» Written instruction:
Retype, please, the listing from its opening line through the line that contains "from mathutils.bvhtree import BVHTree", both included, without the pictures.

——

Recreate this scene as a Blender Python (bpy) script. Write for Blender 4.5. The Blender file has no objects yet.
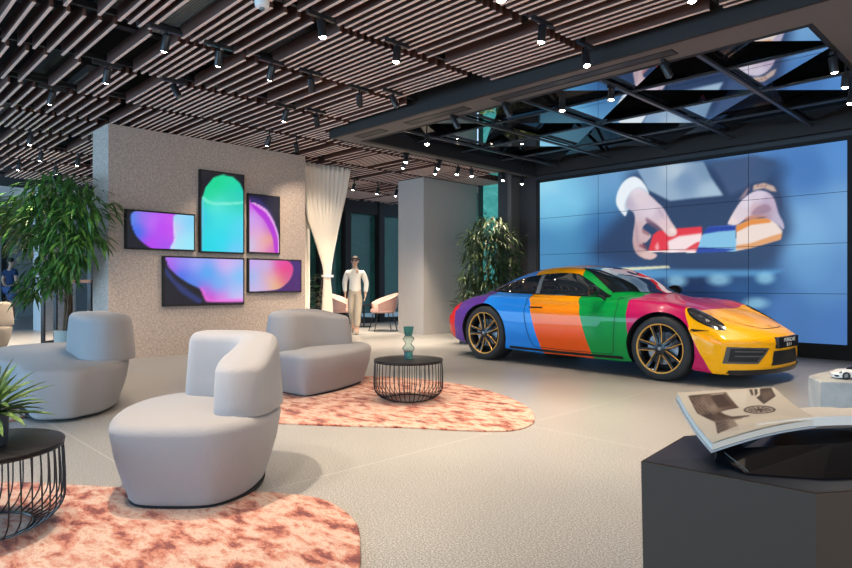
import bpy, bmesh, math, random
import numpy as np
from mathutils import Vector, Matrix
from mathutils.bvhtree import BVHTree

# ------------------------------------------------------------------ camera, world, exposure
S = bpy.context.scene
COL = S.collection
PI = math.pi
F = 625.0                       # focal length in pixels of an 852 px wide frame
EYE = 1.0
FW = Vector((-.7145, .6997, 0)); RT = Vector((.6997, .7145, 0))
cam_d = bpy.data.cameras.new('camera'); cam = bpy.data.objects.new('camera', cam_d); COL.objects.link(cam)
cam.location = (0, 0, EYE)
cam.rotation_euler = (PI/2, 0, math.atan2(-FW.x, FW.y))
cam_d.sensor_width = 36; cam_d.lens = 36*F/852; cam_d.clip_start = .05
S.camera = cam
S.view_settings.view_transform = 'Standard'; S.view_settings.look = 'None'
S.view_settings.gamma = 1; S.view_settings.use_curve_mapping = False
S.view_settings.exposure = 1.05
W = bpy.data.worlds.new('world'); S.world = W; W.use_nodes = True
bg = W.node_tree.nodes['Background']; bg.inputs[0].default_value = (.50, .74, 1, 1); bg.inputs[1].default_value = .68
SPOT_W = 95.0                   # watts of one track spotlight
SCREEN_E = .47                  # brightness of the screens

def area(name, loc, rot, sx, sy, watts, col):
    l = bpy.data.lights.new(name, 'AREA'); l.shape = 'RECTANGLE'; l.size = sx; l.size_y = sy; l.energy = watts; l.color = col
    o = bpy.data.objects.new(name, l); COL.objects.link(o); o.location = loc; o.rotation_euler = rot; return o
# daylight through the shop front on the entrance side, left of and behind the camera
area('daylight_entrance', (-9.5, -5.5, 1.7), (PI/2, 0, 0), 20, 2.8, 520, (.36, .68, 1))
area('daylight_front', (4.8, 2.5, 1.7), (PI/2, 0, PI/2), 8, 2.8, 70, (1, .86, .70))

# ------------------------------------------------------------------ helpers
def lin(c):
    return tuple(((x/255)/12.92 if x/255 <= .04045 else ((x/255+.055)/1.055)**2.4) for x in c)
def RD(r, d, z=0):              # (right of camera, depth from camera) -> room
    p = FW*d + RT*r; return Vector((p.x, p.y, z))
def at(px, d, z=0): return RD((px-426)/F*d, d, z)
def floor_at(px, py, z=0):
    return at(px, (EYE-z)*F/(py-284), z)
def on_x(px, X):                # point of the vertical plane x = X seen in column px
    s = (px-426)/F; D = X/(FW.x + RT.x*s); return D, D*(FW.y + RT.y*s)
def on_y(px, Y):
    s = (px-426)/F; D = Y/(FW.y + RT.y*s); return D, D*(FW.x + RT.x*s)

def mat(name, col=(.5, .5, .5), rough=.5, metal=0, emit=None, es=1, spec=.5, coat=0, trans=0, alpha=1, sheen=0, ior=1.45, bump=None):
    m = bpy.data.materials.new(name); m.use_nodes = True
    b = m.node_tree.nodes['Principled BSDF']
    b.inputs['Base Color'].default_value = (*col, 1); b.inputs['Roughness'].default_value = rough
    b.inputs['Metallic'].default_value = metal; b.inputs['Specular IOR Level'].default_value = spec
    b.inputs['Coat Weight'].default_value = coat; b.inputs['Coat Roughness'].default_value = .03
    b.inputs['Transmission Weight'].default_value = trans; b.inputs['Alpha'].default_value = alpha
    b.inputs['Sheen Weight'].default_value = sheen; b.inputs['IOR'].default_value = ior
    if emit: b.inputs['Emission Color'].default_value = (*emit, 1); b.inputs['Emission Strength'].default_value = es
    if bump:
        n = m.node_tree; t = n.nodes.new('ShaderNodeTexNoise'); t.inputs['Scale'].default_value = bump[0]; t.inputs['Detail'].default_value = 6
        c = n.nodes.new('ShaderNodeTexCoord'); n.links.new(c.outputs['Object'], t.inputs['Vector'])
        u = n.nodes.new('ShaderNodeBump'); u.inputs['Strength'].default_value = bump[1]; u.inputs['Distance'].default_value = .01
        n.links.new(t.outputs['Fac'], u.inputs['Height']); n.links.new(u.outputs['Normal'], b.inputs['Normal'])
    return m
def speckle(name, stops, scale, rough=.5, detail=4, coord='Object', bump=0, noise_rough=.6, distort=0):
    """base colour from a noise texture through a colour ramp"""
    m = mat(name, rough=rough); n = m.node_tree; b = n.nodes['Principled BSDF']
    c = n.nodes.new('ShaderNodeTexCoord'); t = n.nodes.new('ShaderNodeTexNoise')
    t.inputs['Scale'].default_value = scale; t.inputs['Detail'].default_value = detail; t.inputs['Roughness'].default_value = noise_rough
    t.inputs['Distortion'].default_value = distort
    n.links.new(c.outputs[coord], t.inputs['Vector'])
    r = n.nodes.new('ShaderNodeValToRGB'); e = r.color_ramp.elements
    while len(e) < len(stops): e.new(.5)
    for k, (p, col) in enumerate(stops): e[k].position = p; e[k].color = (*col, 1)
    n.links.new(t.outputs['Fac'], r.inputs['Fac']); n.links.new(r.outputs['Color'], b.inputs['Base Color'])
    if bump:
        u = n.nodes.new('ShaderNodeBump'); u.inputs['Strength'].default_value = bump; u.inputs['Distance'].default_value = .01
        n.links.new(t.outputs['Fac'], u.inputs['Height']); n.links.new(u.outputs['Normal'], b.inputs['Normal'])
    return m
def attr_mat(name, emit=None, rough=.5):
    m = mat(name, (.02, .02, .02), rough=rough); n = m.node_tree; b = n.nodes['Principled BSDF']
    a = n.nodes.new('ShaderNodeAttribute'); a.attribute_name = 'paint'
    if emit:
        n.links.new(a.outputs['Color'], b.inputs['Emission Color']); b.inputs['Emission Strength'].default_value = emit
    else: n.links.new(a.outputs['Color'], b.inputs['Base Color'])
    return m

class MB:
    def __init__(s): s.v = []; s.f = []; s.m = []
    def add(s, vs, fs, mi=0):
        o = len(s.v); s.v += [tuple(v) for v in vs]; s.f += [tuple(i+o for i in f) for f in fs]; s.m += [mi]*len(fs); return s
    def box(s, x0, x1, y0, y1, z0, z1, mi=0, M=None):
        vs = [Vector(p) for p in ((x0,y0,z0),(x1,y0,z0),(x1,y1,z0),(x0,y1,z0),(x0,y0,z1),(x1,y0,z1),(x1,y1,z1),(x0,y1,z1))]
        if M: vs = [M @ v for v in vs]
        return s.add(vs, [(3,2,1,0),(4,5,6,7),(0,1,5,4),(1,2,6,5),(2,3,7,6),(3,0,4,7)], mi)
    def tube(s, pts, r, n=8, mi=0, cap=True, closed=False):
        pts = [Vector(p) for p in pts]; k = len(pts); vs = []; fs = []
        rr = r if isinstance(r, (list, tuple)) else [r]*k
        up = None
        for i, p in enumerate(pts):
            if closed: t = (pts[(i+1) % k]-pts[i-1]).normalized()
            else: t = (pts[min(i+1, k-1)]-pts[max(i-1, 0)]).normalized()
            if up is None: up = Vector((0,0,1)) if abs(t.z) < .9 else Vector((1,0,0))
            a = t.cross(up).normalized(); b = a.cross(t).normalized(); up = b
            vs += [p + (a*math.cos(2*PI*j/n) + b*math.sin(2*PI*j/n))*rr[i] for j in range(n)]
        for i in range(k if closed else k-1):
            q = (i+1) % k
            fs += [(i*n+j, i*n+(j+1) % n, q*n+(j+1) % n, q*n+j) for j in range(n)]
        if cap and not closed: fs += [tuple(reversed(range(n))), tuple(range((k-1)*n, k*n))]
        return s.add(vs, fs, mi)
    def lathe(s, prof, n=32, M=None, mi=0, capb=False, capt=False):
        vs = []; k = len(prof)
        for r, z in prof:
            for j in range(n):
                v = Vector((r*math.cos(2*PI*j/n), r*math.sin(2*PI*j/n), z)); vs.append(M @ v if M else v)
        fs = [(i*n+j, i*n+(j+1) % n, (i+1)*n+(j+1) % n, (i+1)*n+j) for i in range(k-1) for j in range(n)]
        if capb: fs.append(tuple(reversed(range(n))))
        if capt: fs.append(tuple(range((k-1)*n, k*n)))
        return s.add(vs, fs, mi)
    def prism(s, pts, z0, z1, mi=0):
        n = len(pts); vs = [(p[0], p[1], z0) for p in pts] + [(p[0], p[1], z1) for p in pts]
        return s.add(vs, [tuple(reversed(range(n))), tuple(range(n, 2*n))] + [(i, (i+1) % n, n+(i+1) % n, n+i) for i in range(n)], mi)
    def grid(s, rows, mi=0):
        a = len(rows); b = len(rows[0])
        return s.add([p for r in rows for p in r], [(i*b+j, i*b+j+1, (i+1)*b+j+1, (i+1)*b+j) for i in range(a-1) for j in range(b-1)], mi)
    def mesh(s, name, mats, smooth=None):
        me = bpy.data.meshes.new(name); me.from_pydata(s.v, [], s.f)
        for m in (mats if isinstance(mats, (list, tuple)) else [mats]): me.materials.append(m)
        if any(s.m): me.polygons.foreach_set('material_index', s.m)
        bm = bmesh.new(); bm.from_mesh(me); bmesh.ops.recalc_face_normals(bm, faces=bm.faces)
        if smooth is not None:
            for f in bm.faces: f.smooth = True
            for e in bm.edges:
                if len(e.link_faces) == 2 and e.calc_face_angle(0) > math.radians(smooth): e.smooth = False
        bm.to_mesh(me); bm.free(); me.update(); return me
    def obj(s, name, mats, parent=None, loc=None, rotz=0, smooth=None):
        o = bpy.data.objects.new(name, s.mesh(name, mats, smooth)); COL.objects.link(o)
        if parent: o.parent = parent
        if loc is not None: o.location = loc
        if rotz: o.rotation_euler.z = rotz
        return o
def origin_to(o, p):            # move an object's origin to p, keeping its mesh in place
    p = Vector(p); o.data.transform(Matrix.Translation(-p)); o.location = p; return o
def tag(o, label, cat, group=None):
    o['label'] = label; o['category'] = cat
    if group: o['group'] = group
    return o
def thing(name, label, cat, loc=(0,0,0), rotz=0, group=None):
    o = bpy.data.objects.new(name, None); COL.objects.link(o); o.location = loc; o.rotation_euler.z = rotz
    o.empty_display_size = .1
    return tag(o, label, cat, group)
def struct(o): o['kind'] = 'structure'; return o
def copy_tree(o, parent=None):
    c = o.copy(); COL.objects.link(c); c.parent = parent
    for ch in list(o.children): copy_tree(ch, c)
    return c
def catmull(pts, per=8, closed=True):
    P = [Vector(p) for p in pts]; n = len(P); out = []
    for i in range(n if closed else n-1):
        if closed: a, b, c, d = P[i-1], P[i], P[(i+1) % n], P[(i+2) % n]
        else: a, b, c, d = P[max(i-1, 0)], P[i], P[i+1], P[min(i+2, n-1)]
        for k in range(per):
            t = k/per
            out.append(.5*((2*b) + (c-a)*t + (2*a-5*b+4*c-d)*t*t + (3*b-a-3*c+d)*t**3))
    if not closed: out.append(P[-1])
    return out
def inset(pts, d):
    n = len(pts); out = []
    ar = sum(pts[i].x*pts[(i+1) % n].y - pts[(i+1) % n].x*pts[i].y for i in range(n))
    sg = 1 if ar > 0 else -1
    for i in range(n):
        t = (pts[(i+1) % n]-pts[i-1]); t.normalize()
        out.append(Vector((pts[i].x - sg*t.y*d, pts[i].y + sg*t.x*d)))
    return out
def cushion(out2d, z0, z1, r_top=.05, r_bot=.03, taper=.03, dome=.012, lean=None):
    """upholstered block over a plan outline: rings with rounded top and bottom edges"""
    mb = MB(); n = len(out2d); rings = []
    for a in (0, 30, 60, 90): a = math.radians(a); rings.append((z0 + r_bot*(1-math.cos(a)), taper + r_bot*(1-math.sin(a))))
    for t in (.3, .6): rings.append((z0+r_bot + (z1-r_top-z0-r_bot)*t, taper*(1-t)**1.5))
    for a in (0, 20, 40, 60, 75, 90): a = math.radians(a); rings.append((z1-r_top + r_top*math.sin(a), r_top*(1-math.cos(a))))
    rings.append((z1+dome*.6, r_top*1.5)); 
    vs = []
    for z, ins in rings:
        q = inset(out2d, ins)
        for p in q:
            o = lean*(z-z0) if lean is not None else Vector((0, 0))
            vs.append((p.x+o.x, p.y+o.y, z))
    k = len(rings)
    fs = [(i*n+j, i*n+(j+1) % n, (i+1)*n+(j+1) % n, (i+1)*n+j) for i in range(k-1) for j in range(n)]
    fs += [tuple(reversed(range(n))), tuple(range((k-1)*n, k*n))]
    return mb.add(vs, fs)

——

» Answer to this task:
Recreate this scene as a Blender Python (bpy) script. Write for Blender 4.5. The Blender file has no objects yet.
import bpy, bmesh, math, random
import numpy as np
from mathutils import Vector, Matrix
from mathutils.bvhtree import BVHTree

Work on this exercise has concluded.